Why Do Razor Blades Dull So Quickly? 


Although some work-from-homers may have abandoned daily shaving in recent months, who wouldn’t want a longer-lasting razor? Multi-blade cartridges usually only last a week or two before they begin to grab at the skin, then get tossed in the garbage. But what if someone could invent a razor that stays sharp for six months, or even a year?

That’s the thinking behind a recent experiment by researchers at the Massachusetts Institute of Technology, who tried to find out why steel razor blades go dull so quickly, especially when they are just cutting soft human hair. By observing and recording the cutting process under a scanning electron microscope, the team noticed that the hairs created small chips in the blade surface. These microscopic chips wreck the blade’s ability to cut hair, according to Cem Tasan, professor of materials science at MIT and an author on the study published today in the journal Science, a finding that nobody expected.

“We want to design new materials that are better and go longer,” says Tasan. “This problem of the blade is an excellent example. We are so used to it, you don’t think about it. You use the razor for a few weeks and then move on.”

Tasan says razor blades are made of martensitic steels, some of the toughest materials known to mankind. Martenistic steel (named for a 19th century German metallurgist) is a super-hard alloy that is honed through heat and tempering, and is used in commercial razors, surgical instruments, ball bearings and bicycle disc brakes. What Tasan and his colleagues found is that, despite this strength, the blades fatigued rather quickly after multiple shaves.

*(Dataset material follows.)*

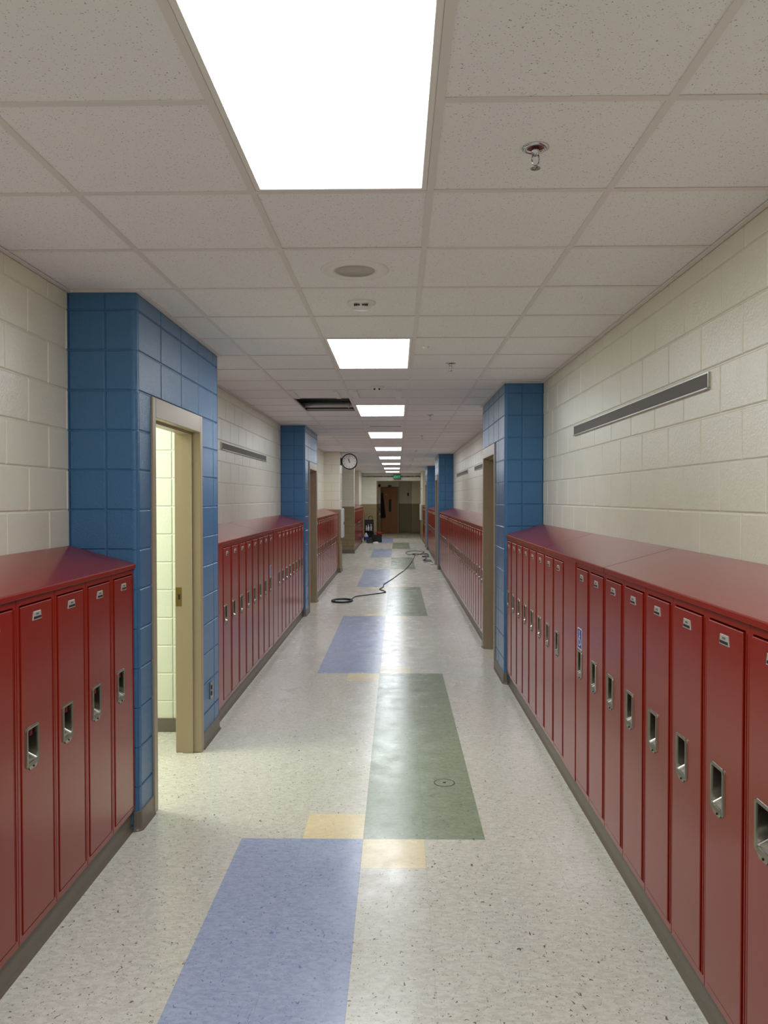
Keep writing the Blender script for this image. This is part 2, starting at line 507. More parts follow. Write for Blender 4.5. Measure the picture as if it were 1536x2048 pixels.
def door(n, sgn, f0, f1, leaf):
    """pressed steel frame in a bay, closed leaf where the doorway is shut"""
    xo, xi = sgn * (BX - 0.010), sgn * (BX + 0.165)
    fw = 0.058
    d = MB()
    d.cbox((xo, f0, 0), (xi, f0 + fw, FH), M['frame'], 0.003)
    o = struct(d.build('door_%d' % n))
    m = MB(); m.cbox((xo, f1 - fw, 0), (xi, f1, FH), M['frame'], 0.003); part(o, m, 'jamb')
    m = MB(); m.cbox((xo, f0 + fw, FHI), (xi, f1 - fw, FH), M['frame'], 0.003); part(o, m, 'frame_head')
    m = MB(); s0, s1 = sgn * (BX + 0.045), sgn * (BX + 0.115)
    m.box((s0, f0 + fw, 0), (s1, f0 + fw + 0.016, FHI), M['frame']); part(o, m, 'door_stop')
    m = MB(); m.box((s0, f1 - fw - 0.016, 0), (s1, f1 - fw, FHI), M['frame']); part(o, m, 'door_stop')
    m = MB(); m.box((s0, f0 + fw + 0.016, FHI - 0.016), (s1, f1 - fw - 0.016, FHI), M['frame']); part(o, m, 'door_stop')
    if leaf:
        m = MB(); m.cbox((sgn * (BX + 0.117), f0 + fw + 0.003, 0.008), (sgn * (BX + 0.160), f1 - fw - 0.003, FHI - 0.003), M['leaf'], 0.002); l = part(o, m, 'door_leaf')
        m = MB(); yk = f0 + fw + 0.09
        m.lathe([(0.03, 0), (0.03, 0.012), (0.012, 0.014), (0.012, 0.05), (0.026, 0.055), (0.026, 0.08), (0.0, 0.085)][:6] , M['steel'], (0, 0, 0), 'x', 16)
        kn = part(l, m, 'door_knob', (sgn * (BX + 0.117) , yk, 1.0), 0.0 if sgn < 0 else math.pi)
    else:
        m = MB(); yj = f1 - fw
        m.box((sgn * (BX + 0.118), yj - 0.003, 0.985), (sgn * (BX + 0.160), yj, 1.11), M['strike'])
        m.box((sgn * (BX + 0.130), yj - 0.004, 1.03), (sgn * (BX + 0.144), yj - 0.002, 1.065), M['dark'])
        part(o, m, 'strike_plate')
        for z in (0.25, 1.07, 1.9):
            m = MB(); m.box((sgn * (BX + 0.118), f0 + fw, z - 0.055), (sgn * (BX + 0.163), f0 + fw + 0.003, z + 0.055), M['strike']); part(o, m, 'hinge')
for i, (s, y0, y1, f0, f1) in enumerate(BAYS):
    door(i + 1, -1 if s == 'L' else 1, f0, f1, i != 0)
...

Tasan and graduate student Gianluca Roscioli devised an experiment to examine the progress of wear and tear on a blade after each shave. After examining several different commercial razors, the team found that they all were made from a similar hardened steel-carbide alloy. Because the materials were similar, the experiment used only one brand of razor.

Roscioli shaved every three days for a month with the same razor, and then brought it into the Cambridge lab. The researchers set up a device to take images of the blades under the microscope, which bounces a beam of electrons off the surface to gain information about the blades’ molecular structure.

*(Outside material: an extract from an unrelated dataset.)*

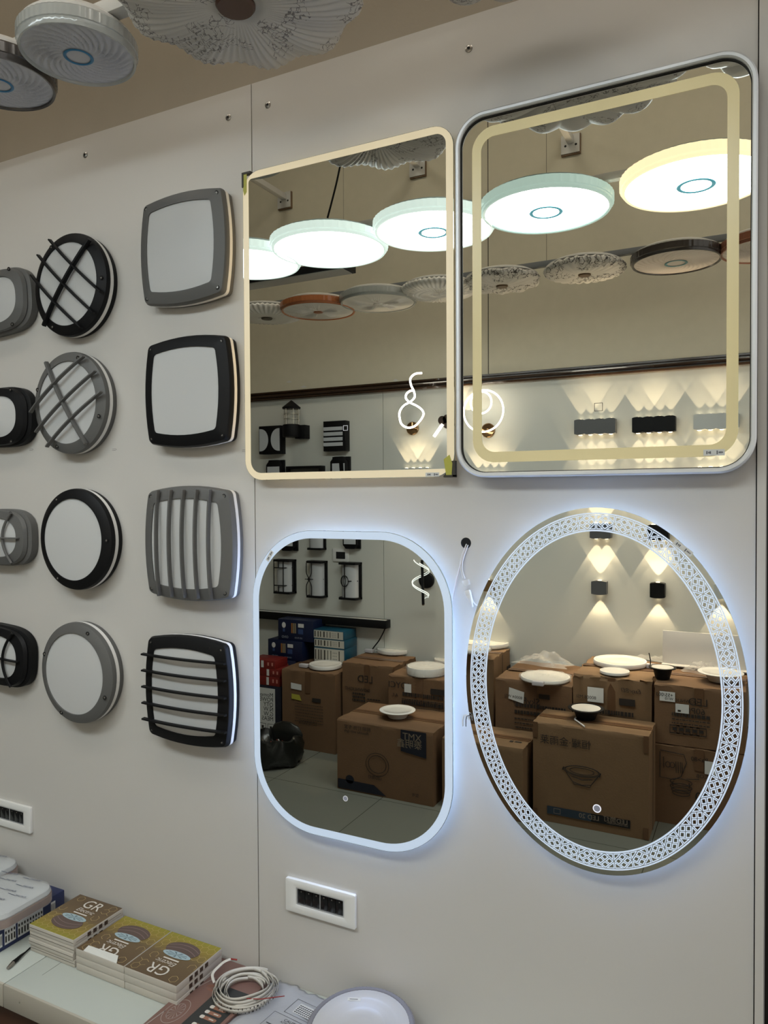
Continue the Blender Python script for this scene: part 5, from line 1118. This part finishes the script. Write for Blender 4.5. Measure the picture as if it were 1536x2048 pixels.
def film(p, w_, d_, h_, label, rot=0.0, seed=1, name='plastic_bag', nn=26):
    rnd = random.Random(seed); ph = [rnd.uniform(0, 6) for _ in range(8)]; t = None; g = MB(); vs = []
    for j in range(nn+1):
        for i in range(nn+1):
            x, y = (i/nn-.5), (j/nn-.5); e = max(0, 1-(2*x)**4)*max(0, 1-(2*y)**4)
            z = h_*e*(.55+.25*sin(7*x+ph[0]+3*y)+.2*sin(17*x*y+ph[1]+9*y)+.10*sin(31*x+ph[2])+.10*sin(27*y+ph[3]))
            vs.append((x*w_*(1+.1*sin(9*y+ph[4])), y*d_*(1+.1*sin(8*x+ph[5])), max(.001, z)))
    g.add(vs, [(j*(nn+1)+i, j*(nn+1)+i+1, (j+1)*(nn+1)+i+1, (j+1)*(nn+1)+i) for j in range(nn) for i in range(nn)])
    o = g.build(name, M_film, smooth=20); o.location = p; o.rotation_euler = (0, 0, rot); return tag(o, label, 'plastic bag')
zA, zB_, zC_, zD_, zE_, zF_, zG_ = [topz(CT(s)) for s in ('tall brown carton', 'vertical print', 'carrying the wrapped drum', 'carrying film-wrapped', 'tilted white label', 'worn brown carton', 'upper brown carton')]
zH_, zI_ = topz(tmx), topz(box2)
plate(on_top(655, 1333, zA)+Vector((0, .03, 0)), .125, 'round panel light with a small white driver on the tall brown carton', .03, driver=(-.15, .07))
plate(on_top(789, 1304, zB_), .135, 'film-wrapped round panel light on the second carton', .03, wrapped_=True, driver=(-.17, .10))
plate(on_top(853, 1347, zC_), .135, 'film-wrapped deep drum light on the carton with printed characters', .055, wrapped_=True)
plate(on_top(880, 1333, zC_)+Vector((0, -.20, 0)), .12, 'film-wrapped thin light behind the deep drum light', .02, wrapped_=True)
plate(on_top(795, 1434, zH_), .118, 'white cone downlight on the carton with the navy label', .050, cone=True)
plate(on_top(978, 1292, zD_)+Vector((-.03, -.02, .0)), .17, 'large film-wrapped disc on the carton at the left of the oval mirror', .03, wrapped_=True)
plate(on_top(962, 1310, zD_)+Vector((-.03, .05, .036)), .11, 'smaller film-wrapped disc lying on the large wrapped one', .02, wrapped_=True)
plate(on_top(1089, 1360, zE_)+Vector((0, -.02, 0)), .155, 'film-wrapped disc with a hanging plug on the carton with the tilted label', .022, wrapped_=True, driver=(.0, .17))
film(on_top(1105, 1338, zE_)+Vector((-.07, -.04, .024)), .36, .20, .08, 'crumpled clear plastic bag behind the wrapped disc', .15, 3)
plate(on_top(1240, 1329, zF_), .165, 'large white disc light on the worn carton', .03, driver=(.20, .02))
plate(on_top(1230, 1346, zF_)+Vector((0, .01, .0)), .088, 'small white disc light in front of the large one on the worn carton', .018)
film(on_top(1275, 1318, zF_)+Vector((.10, -.05, .0)), .22, .14, .05, 'flattened clear plastic bag behind the large white disc', .3, 5)
plate(on_top(1325, 1357, zG_), .078, 'small dark cup downlight with a pale lens on the upper right carton', .07, cone=True, rimm=M_black)
tag(MB().tube(spline([tuple(on_top(1327, 1352, zG_)+Vector((-.09, -.10, .03))), tuple(refl(1301, 1322, 4.85)), tuple(refl(1298, 1306, 4.87))]), .0035, 6).build('black_lead', M_black), 'stiff black lead sticking up behind the small cup downlight', 'cable')
plate(on_top(1441, 1362, zG_), .125, 'white cone downlight at the right edge of the upper right carton', .055, cone=True)
film(on_top(1410, 1345, zG_)+Vector((-.02, .01, .0)), .22, .11, .07, 'crumpled clear plastic bag by the white board', .2, 8)
plate(on_top(1172, 1437, zI_), .105, 'black cone downlight with a white lens on the front carton', .065, cone=True, rimm=M_black)
tag(MB().tube(spline([tuple(on_top(1152, 1438, zI_)+Vector((0, 0, .010))), tuple(on_top(1150, 1441, zI_)+Vector((0, 0, .006))), tuple(on_top(1158, 1447, zI_)+Vector((0, 0, .006))), tuple(on_top(1169, 1455, zI_)+Vector((0, 0, .005)))]), .0045, 8).build('white_lead', M_cord), 'short white lead of the black downlight on the front carton', 'cable')
# white board leaning on the wall behind the upper right carton
a = refl(1325, 1300, DB-.10); b_ = refl(1500, 1300, DB-.10); zt = refl(1330, 1262, DB-.10).z
t = thing('white_board', ((a.x+b_.x)/2, a.y, zG_+.001), Euler((radians(4), 0, 0)), 'large white foam board standing behind the upper right carton', 'board')
L = (b_.x-a.x)/2; MB().box(-L, L, -.012, .0, .0, zt-zG_).build('sheet', mat('foam_white', (.62, .60, .57), .5), t, bevel=.001); MB().box(-L, L, .0, .09, .0, .006).build('folded_foot', MATS['foam_white'], t)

“Our initial thought was that this was a wear problem, that material was being removed from the razor,” Tasan says. “We were expecting to see that over time the blade gets rounder and rounder. We didn’t see it.”

Instead, he continues, “we saw fracturing and chipping of the blade that is forming this C-shaped crack.”

This video shows how the tiny chips form in the surface blade after slicing through the human hair.

Tasan says commercial disposable razors—those marketed to both men and women—typically use the same type of steel, but have different coatings and numbers of blades in the cartridge. (Razors marketed to men and women are similar except for handle design and the number of blades. Single-blade razors, often sold to women, don’t stay as sharp as long as multi-blade shavers, says Tasan.)